Is this the End for Passwords?
“While [passkeys are] a big step forward, we know that new technologies take time to catch on,” Google admits. “So passwords may be around for a little while.”
However, options like passkeys are certainly going to give them a run for their money sooner rather than later.
“Passkeys will replace passwords,” reads a recent post by Eben Carle on Google’s “The Keyword”. “It’s even broader than that. I’d say our vision for passkeys is to not only get rid of passwords but also eliminate all the Band-Aids the industry has designed to make up for the fact that passwords are so vulnerable.”
In 2023, only sufficiently long, complex, and unique passwords are considered secure – and even then, they can still be extracted during a data breach.
It will take hackers just seconds to crack a password that doesn’t satisfy these crucial conditions, which is why it’s also important to have multi-factor authentication activated wherever you can.

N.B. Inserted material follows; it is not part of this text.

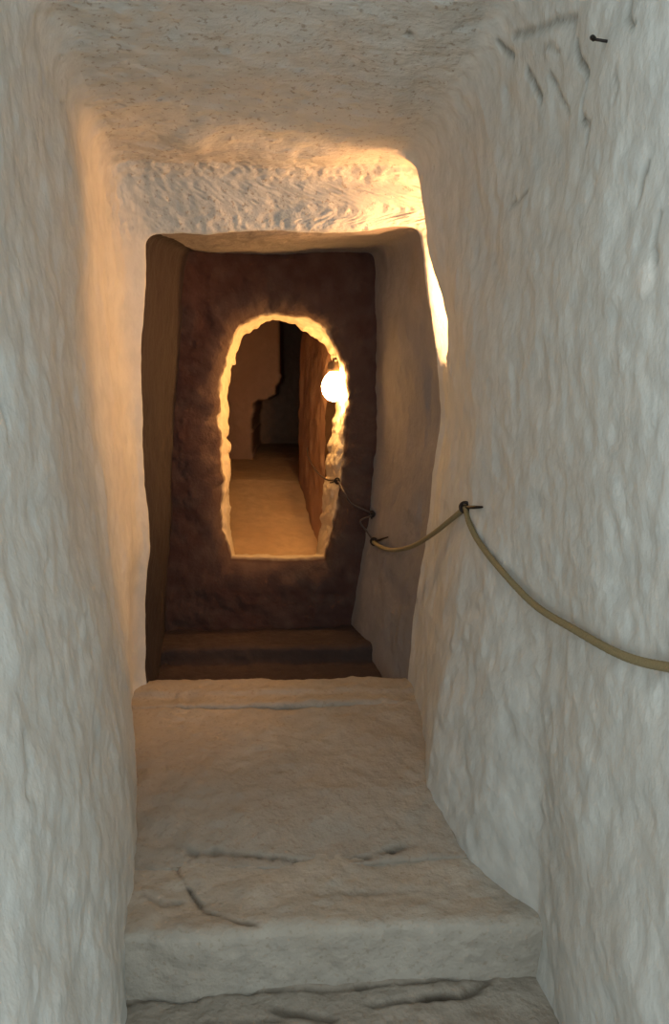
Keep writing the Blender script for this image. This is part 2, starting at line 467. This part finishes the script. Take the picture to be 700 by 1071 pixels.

The best password managers that deploy zero-trust infrastructures are, of course, still more secure than simply re-using a password across multiple accounts. However, recent high-profile cyberattacks that have hit LastPass have called the tech’s security credentials into question.
For Google, password managers are just another “Band-Aid” staving off the inevitable. Passwords becoming a thing of the past isn’t a matter of if – it’s a matter of when.